“We’ve been doing that for 30 years,” he said last month, “and it’s been totally ineffective.”
Trump’s comments came around the same time that the U.S. Coast Guard announced it had set a record for cocaine seizures — a haul of 225 metric tons of the drug over the previous year. That milestone, however, has not dissuaded the Republican president from upending decades of U.S. counternarcotics policy.
Veterans of the drug war, meanwhile, say U.S. resources would be better spent doubling down on the traditional approach of interdicting drug boats, especially in the long term. That is because crews of drug boats frequently have valuable intelligence that can help authorities better target cartels and trafficking networks. Dead men, they say, tell no tales.
The Coast Guard for decades has interdicted small vessels suspected of smuggling illicit narcotics. Much of that work is focused on halting shipments of cocaine, most of which is produced in the jungles of Colombia.

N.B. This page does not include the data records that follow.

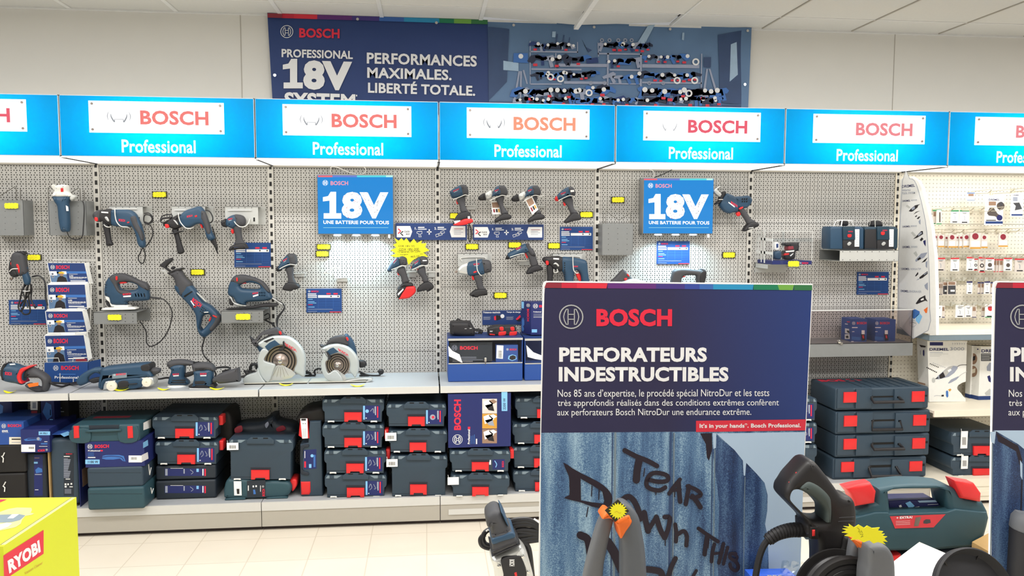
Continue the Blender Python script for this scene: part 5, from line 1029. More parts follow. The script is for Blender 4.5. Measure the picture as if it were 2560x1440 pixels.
for k, (Q, bb) in enumerate((('425,203 760,205 802,390 462,390', .075), ('425,400 765,397 788,625 440,622', .095), ('408,640 742,638 785,830 432,835', .115), ('400,858 755,852 795,1092 425,1102', .135))):
    for j in range(4, 0, -1):
        dx = 9*j; P = [(x+dx, y-(2 if k else 0)*j) for x, y in px('C', Q)]; P = [(x+9*j*.2777-dx, y) for x, y in P]; bj = bb-.006*j
        m = MB(); m.prism([[(q.x, q.z) for q in (at(x, y, bj) for x, y in P)]], lambda u, w, d: V3((u, -bj-d, w)), 0, .003, 'paper', sm=False)
        solo('brochure', 'brochure of the %s in the wire rack, behind the front one' % TIER[k], 'brochure', m, 'brochures behind in the %s' % TIER[k])
    P = px('C', Q); t = thing('brochure', 'front brochure of the %s in the wire rack' % TIER[k], 'brochure', at(*P[3], bb), 'front brochures in the rack')
    MB().prism([[(q.x, q.z) for q in (at(x, y, bb) for x, y in P)]], lambda u, w, d: V3((u, -bb-d, w)), 0, .003, 'paper', sm=False).build('pages', t)
    f = qmap(P); pl = WY(bb+.003); m = MB()
    def R(u0, v0, u1, v1, mt, l=.0006): m.poly(pl, [f(u0, v0), f(u1, v0), f(u1, v1), f(u0, v1)], mt, l)
    R(.01, .02, .99, .99, 'navy', .0003); R(.01, .42, .99, .52, 'print_b'); R(.02, .45, .45, .98, 'photobg'); R(.02, .42, .2, .62, 'paper', .0008); R(.33, .42, .46, .56, 'paper', .0008)
    m.poly(pl, [f(.14, .98), f(.2, .72), (f(.3, .62)), f(.42, .74), f(.44, .98)], 'print_k', .001); q = f(.32, .56); m.disc(pl, q[0], q[1], 5, 'print_skin', .0011, n=12); m.poly(pl, [f(.24, .53), f(.26, .45), f(.34, .43), f(.40, .48), f(.41, .53)], 'print_y', .0013)
    for v in (.55, .68): q = f(.08, v); m.disc(pl, q[0], q[1], 3.2, 'print_g', .0011, n=12); m.disc(pl, q[0], q[1], 1.4, 'print_k', .0012, n=8)
    R(.52, .55, .75, .565, 'print_w'); [m.text(pl, s__, *f(.52, v0), *f(u1, v1), 'print_w', .03, .001) for s__, v0, v1, u1 in (('LES', .61, .67, .62), ('INDISPENSABLES', .69, .75, .97))]; R(.52, .77, .85, .80, 'print_g'); R(.52, .86, .92, .90, 'print_w'); R(.52, .94, .8, .96, 'print_g')
    if k == 3: R(.7, .9, .97, .99, 'c1', .0009)
    q = f(.12, .22); m.emblem(pl, q[0], q[1], 5.5, 'print_w', .001, 1.3); q, w = f(.22, .13), f(.56, .31); m.text(pl, 'BOSCH', q[0], q[1], w[0], w[1], 'print_r', .035, .001)
    m.build('cover_print', t)
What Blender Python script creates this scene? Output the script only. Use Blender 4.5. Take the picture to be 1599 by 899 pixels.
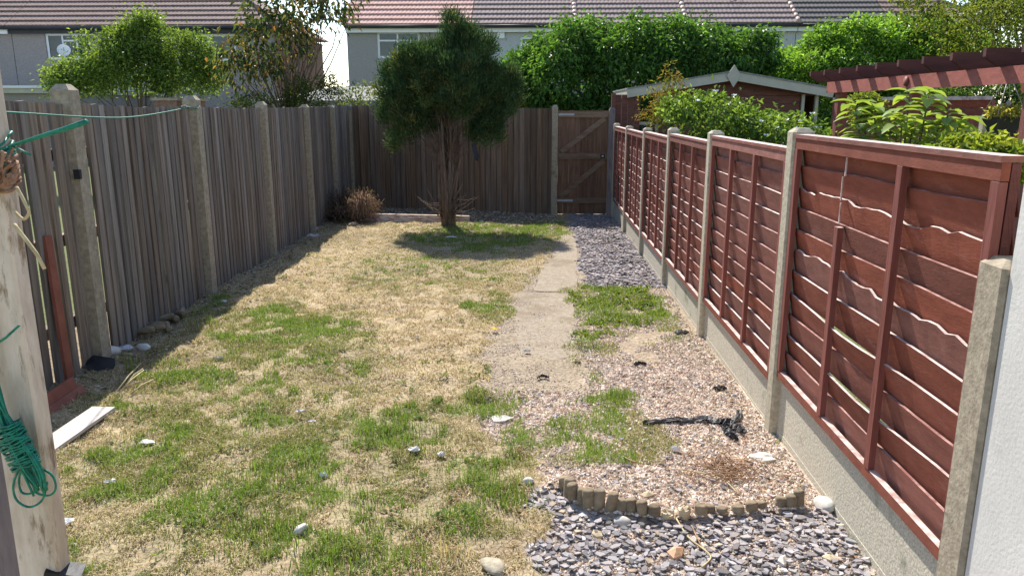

Working with partner nations and other federal agencies — the Drug Enforcement Administration, the departments of State and Justice as well as U.S. Southern Command’s Joint Interagency Task Force-South in Key West, Florida — the aim is to inflict heavy losses on traffickers and limit the amount of drugs entering the U.S.
That campaign, by at least one measure, has never been more successful, despite constant complaints by the Coast Guard that it lacks funding to seize even more drugs.
The Coast Guard’s recent record cocaine seizure was almost 40% higher than the past decade’s annual average. The haul included 38 tons of cocaine offloaded by the cutter Hamilton when it returned from a two-month patrol. It was the largest amount confiscated by a single Coast Guard ship during a deployment, the Coast Guard reported. The interdictions have continued as part of what’s known as Operation Pacific Viper even during the federal government shutdown, with several cutters reporting major seizures last month.
“The Coast Guard has extraordinary powers and authorities to do effective drug interdiction without killing unidentified people on small boats,” said Douglas Farah, a national security expert on Latin America and president of IBI Consultants. “When resourced, they are far more effective, sustainable and likely legal than the current Pentagon-led operations.”
Secretary of State Marco Rubio this week defended the shift in strategy, saying that “interdictions alone are not effective.”
“Interdictions have limited to no deterrent effect,” he added. “These drug organizations, they’ve already baked in the fact they may lose 5% of their drug shipments. It doesn’t stop them from coming.”
Part of the problem is that demand for cocaine is high, and supplies have never been so robust, according to authorities and experts. A sign of that trend: Cocaine prices have been hovering at historical lows for more than a decade.
The Coast Guard also does not have enough vessels or crew to halt it all. At most, it seizes not even 10% of the cocaine that officials believe flows to the U.S. on small vessels through what is known as the “Transit Zone” — a vast area of open water larger than Russia.
Cocaine shipments bound for the U.S. primarily work their way up the west coast of South America to Central America and then overland into the U.S. via Mexico. Shipments heading to Europe are smuggled through the Caribbean, often hidden in container ships.
In social media posts, Trump has claimed that his strikes have blown up boats carrying fentanyl and that each destroyed vessel has saved 25,000 American lives. According to experts and former U.S. counternarcotics officials, Trump’s statements are either exaggerations or false.
The drug flowing to the U.S. from South America is cocaine. Fentanyl, on the other hand, is typically trafficked to the U.S. overland from Mexico, where it is produced with chemicals imported from China and India. Cocaine overdose deaths are less frequent than those from fentanyl. In the last year, just under 20,000 people in America died from cocaine overdoses, federal data shows.
Trump and administration officials have also claimed that the crews of targeted vessels were narco-terrorists or members of cartels.
Law enforcement officials and experts echoed those findings, saying the smugglers captured by the Coast Guard are hired for little money to ferry drugs from point A to point B.
“They are hardly kingpins,” said Kendra McSweeney, an Ohio State University geographer who has spent years researching U.S. drug policies.
In April, months before Trump launched his military campaign, his attorney general, Pam Bondi, traveled to South Florida to welcome home the Coast Guard cutter James from its latest antinarcotics patrol. It had seized 20 tons of cocaine worth more than $500 million.
Flanked by FBI Director Kash Patel, she praised a “prosecutor-led, intelligence driven approach to stopping these criminal enterprises in their tracks.”
“This is not a drop in the bucket,” said Bondi, standing in front of the vessel loaded with colorful, plastic-wrapped bales of narcotics stacked several feet high. “Behind you is half a billion dollars of pure, uncut cocaine.”